Ettore Livini, la Repubblica 17/4/2013, 17 aprile 2013
LA CORSA DELL’ORO AL CAPOLINEA L’ORDINE È VENDERE E IL VALORE CROLLA
MILANO — La corsa al metallo giallo, dopo dieci anni d’oro in cui il lingotto ha moltiplicato per sette il suo valore, è arrivata – almeno per il momento – al capolinea. Fino a pochi mesi fa, con il mondo in crisi e l’euro nella bufera, risparmiatori ed hedge fund si strappavano di mano le poche oncie del bene rifugio per eccellenza in vendita sul mercato. Oggi il vento è girato: la Caporetto dei subprime è andata in archivio, il crac Lehman è materia dei libri di storia e persino la crisi dei debiti sovrani (toccando ferro) pare avviata – giurano molti analisti – verso la soluzione. Risultato: l’oro, all’improvviso, non luccica più. Tre giorni fa un’oncia costava ancora oltre 1.600 dollari. Ieri sera ne bastavano 1.390, dopo un lunedì nero – la peggior seduta dall’83 – in cui ha lasciato per strada 100 dollari (-8,7%) in poche ore.
Cosa è successo? L’addio allo status di bene rifugio a favore di investimenti più redditizi è solo
una spiegazione. A far saltare gli equilibri – dice qualche operatore – è stata Cipro, costretta a mettere all’asta un po’ delle riserve auree per puntellare i conti traballanti delle sue banche. «Un’eccezione» ha messo le mani avanti la Ue. Ma i listini non si fidano. E il timore che la stessa ricetta possa essere applicata a paesi più grandi (la Banca d’Italia ha in cassaforte 2.451 tonnellate d’oro, valore 70 miliardi circa) ha mandato in fibrillazione
i trader.
La slavina è diventata così una valanga «Qualche hedge fund in difficoltà sta liquidando le sue posizioni per evitare il crac» è il tam tam allarmistico di un mercato dove il “guru” John Paulson, considerato il Messi dei fondi speculativi, ha perso 1 miliardo in 48 ore. Tutti, nel dubbio vendono. E senza il paracadute degli acquisti di Cina e India – dove il Pil sale meno del previsto – e dello shopping delle banche centrali (nel 2012 ne hanno comprato 536 tonnellate, un record) arginare il crollo è difficile.

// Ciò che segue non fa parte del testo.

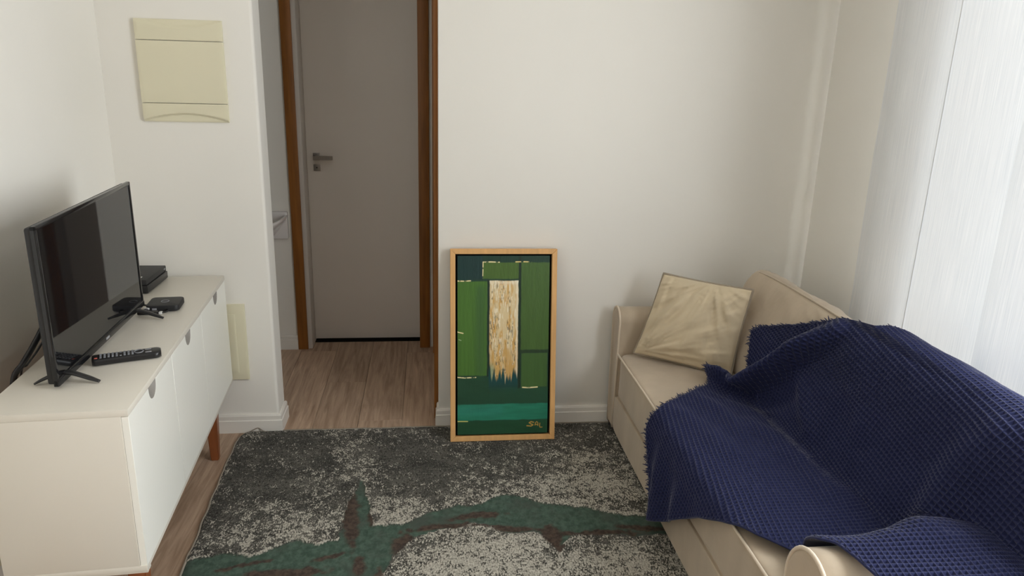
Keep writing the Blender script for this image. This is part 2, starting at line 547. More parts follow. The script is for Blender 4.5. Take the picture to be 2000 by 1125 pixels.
tc_ = thing('wall_box_cover', 'yellowed cream wall box cover low on the partition behind the cabinet', 'panel', (-.85, PY, .407))
panel_piece('cover_frame', -.108, .108, -.163, .163, tc_, dep=.012)
panel_piece('cover_door', -.070, .070, -.132, .122, tc_, dep=.0155)

outlet = thing('outlet_plate', 'yellowed outlet plate low on the left wall behind the cabinet', 'outlet', (LX, 1.93, .20))
box('plate', 0, .008, -.06, .06, -.04, .038, M_cream, outlet, bev=.002)
box('socket', .008, .011, -.025, .025, -.02, .02, M_cream, outlet, bev=.001)

# ------------------------------------------------------------------ white cabinet
ang = math.atan2(.083, 1.212)                       # turned a little from the wall
cabl = 1.215; cabd = .332; z0c, z1c = .2476, .70
cab = thing('tv_cabinet', 'white three-door cabinet on wooden legs along the left wall', 'cabinet', (-.719, 1.705, 0), ang)
# local frame: x from -depth (back) to 0 (door fronts), y 0..length
box('top_panel', -cabd, .001, 0, cabl, z1c - .018, z1c, M_white_dim, cab, bev=.0012)
box('side_panel', -cabd, -.017, 0, .018, z0c + .016, z1c - .018, M_white_dim, cab, bev=.001)
box('side_panel', -cabd, -.017, cabl - .018, cabl, z0c + .016, z1c - .018, M_white_dim, cab, bev=.001)
box('bottom_panel', -cabd, -.001, 0, cabl, z0c, z0c + .016, M_white_dim, cab, bev=.001)
box('back_panel', -cabd, -cabd + .006, .018, cabl - .018, z0c + .016, z1c - .018, M_raw, cab)
box('divider', -cabd + .006, -.02, .398, .414, z0c + .016, z1c - .018, M_white_dim, cab)
box('divider', -cabd + .006, -.02, .783, .799, z0c + .016, z1c - .018, M_white_dim, cab)
box('base_rail', -cabd + .004, -.17, .002, .03, z0c - .012, z0c, M_raw, cab)
box('base_lip', -.168, -.001, .002, .03, z0c - .006, z0c, M_white_dim, cab)
seams = [.0005, .405, .790, cabl - .0005]
zd0, zd1 = z0c + .014, z1c - .0195
for i in range(3):
    a, b_ = seams[i] + .0018, seams[i + 1] - .0018
    hc = [.2030, .6045, 1.029][i]
    hw, hh = .034, .041
    arc = [(hc + hw * math.cos(t), zd1 - hh * math.sin(t) ** 0.8) for t in np.linspace(0, math.pi, 15)]
    poly = [(a, zd0), (b_, zd0), (b_, zd1)] + arc + [(a, zd1)]
    dr = prism('door', poly, 'x', -.0165, 0.0, M_white_lit, cab, bev=.0006, seg=1)
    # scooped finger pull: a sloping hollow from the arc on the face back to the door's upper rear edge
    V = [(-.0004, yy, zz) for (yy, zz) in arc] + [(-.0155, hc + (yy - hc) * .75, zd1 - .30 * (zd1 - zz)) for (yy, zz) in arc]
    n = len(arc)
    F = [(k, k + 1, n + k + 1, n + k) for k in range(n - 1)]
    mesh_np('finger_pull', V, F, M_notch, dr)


def leg(name, x, y, sx, sy, par, h=z0c, foot=.030, top=.046, splx=0.0, sply=0.0):
    bm = bmesh.new()
    vs = []
    for (w, zz, ox, oy) in ((foot, 0, splx, sply), (top, h, 0, 0)):
        for (a, c) in ((-1, -1), (1, -1), (1, 1), (-1, 1)):
            vs.append(bm.verts.new((x + ox + a * w / 2, y + oy + c * w / 2, zz)))
    for f in ((3, 2, 1, 0), (4, 5, 6, 7), (0, 1, 5, 4), (1, 2, 6, 5), (2, 3, 7, 6), (3, 0, 4, 7)):
        bm.faces.new([vs[i] for i in f])
    bmesh.ops.bevel(bm, geom=list(bm.edges), offset=.003, segments=2, affect='EDGES')
    return bm_obj(name, bm, M_leg, par, True)
for (x_, y_, sx, sy) in ((-.04, .055, 0, 0), (-.29, .055, 0, 0), (-.048, cabl - .20, -.004, .012), (-.29, cabl - .2, 0, .012)):
    leg('leg', x_, y_, 0, 0, cab, splx=sx, sply=sy)

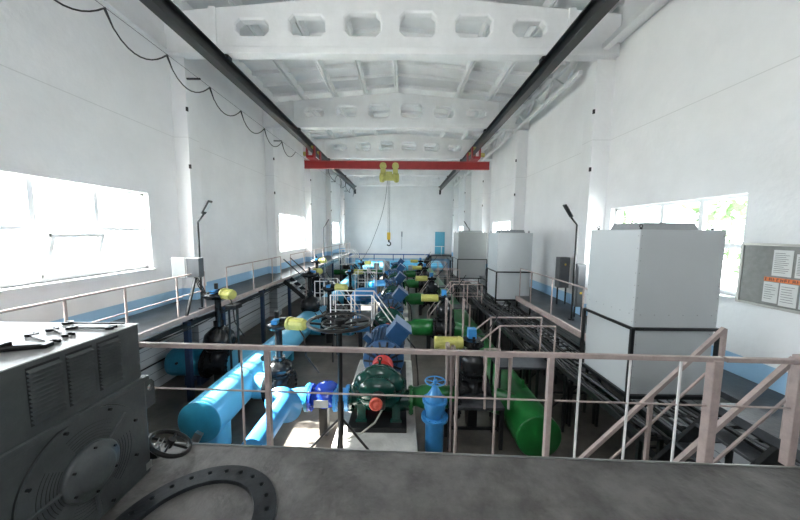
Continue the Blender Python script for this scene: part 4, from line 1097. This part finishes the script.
# big flange ring on the platform
n = 72; ro, ri = .57, .41
v_, f_ = filled([(ro*cos(2*PI*i/n), ro*sin(2*PI*i/n)) for i in range(n)],
    [[(ri*cos(2*PI*i/n), ri*sin(2*PI*i/n)) for i in range(n)]]+[[(.503*cos(2*PI*k/24+.05)+.018*cos(j*PI/6), .503*sin(2*PI*k/24+.05)+.018*sin(j*PI/6)) for j in range(12)] for k in range(24)], .018, .002)
MB().add([(-1.47+p.x, 1.90+p.y, ZP+.019+p.z) for p in v_], f_).build('flange_ring', 'ringsteel', None, 0, 'large dark steel flange ring with bolt holes lying on the concrete platform', 'flange')
# small handwheel and fittings by the motor
t = thing('loose_handwheel', 'small black handwheel leaning beside the corner of the grey motor', 'handwheel', (-2.15, 2.62, ZP))
Rm = Matrix.Translation((-2.15, 2.62, ZP+.12)) @ Matrix.Rotation(.5, 4, 'Y') @ Matrix.Rotation(-.25, 4, 'X')
MB().torus((0, 0, 0), (0, 0, 1), .175, .02, 36, 8).xf(Rm).build('rim', 'tool', t)
mb = MB()
for i in range(4): mb.cyl((0, 0, 0), (.175*cos(i*PI/2+.3), .175*sin(i*PI/2+.3), 0), .011, n=6)
mb.cyl((0, 0, -.03), (0, 0, .04), .035, n=12).xf(Rm).build('spokes', 'tool', t)
t = thing('small_valve', 'small black valve body with steel studs lying against the grey motor', 'valve', (-2.28, 2.55, ZP))
MB().cyl((-2.33, 2.54, ZP+.05), (-2.23, 2.58, ZP+.06), .05, n=14).sph((-2.28, 2.55, ZP+.07), (.05, .05, .06)).build('body', 'tool', t)
for dx in (0, .045): MB().cyl((-2.26+dx, 2.56, ZP+.10), (-2.21+dx, 2.58, ZP+.2), .006, n=6).build('stud', 'steel', t)

# ------------------------------------------------------------------ outdoors, seen through the windows
struct(MB().box(-60, XL-.45, -30, 70, -.3, 0), 'ground', 'grass', 'pale gravel yard outside the left windows', 'ground')
struct(MB().box(XR+.45, 60, -30, 70, -.3, 0), 'ground', 'grass', 'pale gravel yard outside the right windows', 'ground')
def tree(x, y, h, r, lab, seed):
    rnd = random.Random(seed)
    t = thing('tree', lab, 'tree', (x, y, 0), 'trees outside the windows')
    MB().cyl((x, y, 0), (x, y, h*.6), .18, .1, 8).build('trunk', 'bark', t)
    mb = MB()
    for i in range(1000):
        a = rnd.uniform(0, 2*PI); u = rnd.uniform(-1, 1); q = rnd.uniform(.45, 1)**.5*r
        c = Vector((x+q*cos(a)*math.sqrt(1-u*u), y+q*sin(a)*math.sqrt(1-u*u), h*.68+u*q*.9*h/(2.4*r)))
        mb.add([c+Vector([rnd.uniform(-.35, .35) for _ in range(3)]) for _ in range(3)], [(0, 1, 2)])
    mb.build('foliage', 'leaf', t)
for i, (x, y, h, r, lab) in enumerate(((16, 12, 8, 3.8, 'leafy tree outside the near right window'), (25, 19, 10, 4, 'taller leafy tree behind the one outside the right window'),
        (17, 27, 8, 3, 'leafy tree outside the middle of the right wall'), (-36, 12, 8, 3.5, 'leafy tree far outside the near left window'))):
    tree(x, y, h, r, lab, 30+i)

# ------------------------------------------------------------------ light
W = bpy.data.worlds.new('World'); S.world = W; W.use_nodes = True
nt = W.node_tree; bg = nt.nodes['Background']
bg.inputs[0].default_value = (.92, .96, 1, 1)
bg.inputs[1].default_value = 9
def area(name, loc, rot, sx, sy, power, col=(1, 1, 1), portal=False):
    l = bpy.data.lights.new(name, 'AREA'); l.shape = 'RECTANGLE'; l.size = sx; l.size_y = sy; l.energy = power; l.color = col
    if portal: l.cycles.is_portal = True
    o = bpy.data.objects.new(name, l); COL.objects.link(o); o.location = loc; o.rotation_euler = rot
    return o
for h in HL: area('window_portal', (XL-.36, (h[0]+h[1])/2, (h[2]+h[3])/2), (0, -PI/2, 0), h[3]-h[2], h[1]-h[0], 1, portal=True)
for h in HR: area('window_portal', (XR+.36, (h[0]+h[1])/2, (h[2]+h[3])/2), (0, PI/2, 0), h[3]-h[2], h[1]-h[0], 1, portal=True)
area('window_portal', (-.5, YB-.31, 8.4), (PI/2, 0, 0), 3.8, 1.2, 1, portal=True)  # portal for the added opening in the unseen rear wall
sun = bpy.data.lights.new('sun', 'SUN'); sun.energy = 40; sun.angle = .02; sun.color = (1, .96, .9)
so = bpy.data.objects.new('sun', sun); COL.objects.link(so)
so.rotation_euler = Vector((-.78, .05, .64)).to_track_quat('Z', 'Y').to_euler(); so.location = (-20, 5, 20)

# ------------------------------------------------------------------ camera
cam = bpy.data.cameras.new('camera'); co = bpy.data.objects.new('camera', cam); COL.objects.link(co)
cam.sensor_width = 36; cam.lens = 13.5; cam.clip_start = .05; cam.clip_end = 300
p, r_, yw = math.radians(5.25), math.radians(.5), math.radians(.35)
Rz = Matrix.Rotation(yw, 3, 'Z'); Rx = Matrix.Rotation(PI/2-p, 3, 'X'); Rr = Matrix.Rotation(r_, 3, 'Z')
Mx = (Rz @ Rx @ Rr).to_4x4(); Mx.translation = (0, 0, 4.4)
co.matrix_world = Mx
S.camera = co
vs = S.view_settings; vs.view_transform = 'Standard'; vs.look = 'None'; vs.gamma = 1; vs.use_curve_mapping = False; vs.exposure = 1.25
S.cycles.max_bounces = 10; S.cycles.diffuse_bounces = 6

I capricci della finanza ci hanno abituato a questi ottovolante. E mentre le banche d’affari si precipitano a rivedere le loro stime al ribasso (come sempre dopo che i buoi sono scappati dalla stalla) i fan dell’oro non alzano ancora bandiera bianca. «Questi prezzi sono un’ottima opportunità d’acquisto», ha detto ieri Ajivit Navard Cabraal, governatore della banca centrale di Sri Lanka. Un parere autorevole visto che le riserve auree dei paesi emergenti sono bassissime e Turchia, Brasile, Filippine e Kazakhstan sono stati grandi compratori di lingotti nel 2012.
A pensarla così non è solo lui. Anche la Bundesbank, che ha lo sguardo più lungo degli specu-latori,
sta lavorando dietro le quinte per mettere in sicurezza il suo metallo giallo. L’euro in fondo è ancora una moneta giovane e fragile. La bomba ad orologeria dei derivati – quelli in circolazione valgono nove volte il Pil mondiale – non è stata dissinnescata. Così la Buba, per non sapere né leggere né scrivere, ha chiesto alla Fed di restituirle
qualche centinaio di tonnellate di “oro del Reno” custodito dai tempi della cortina di ferro 25 metri sotto terra nei caveau della banca centrale Usa a Manhattan. «Ma come, non si fidano più l’una dell’altra?», ha twittato preoccupatissimo Bill Gross, manager di Pimco. Magari sì. Ma se il vento dovesse girare di nuovo, almeno così sembrano pensarla a Francoforte, niente di meglio e di più solido che qualche oncia di metallo giallo in più nel materasso tedesco.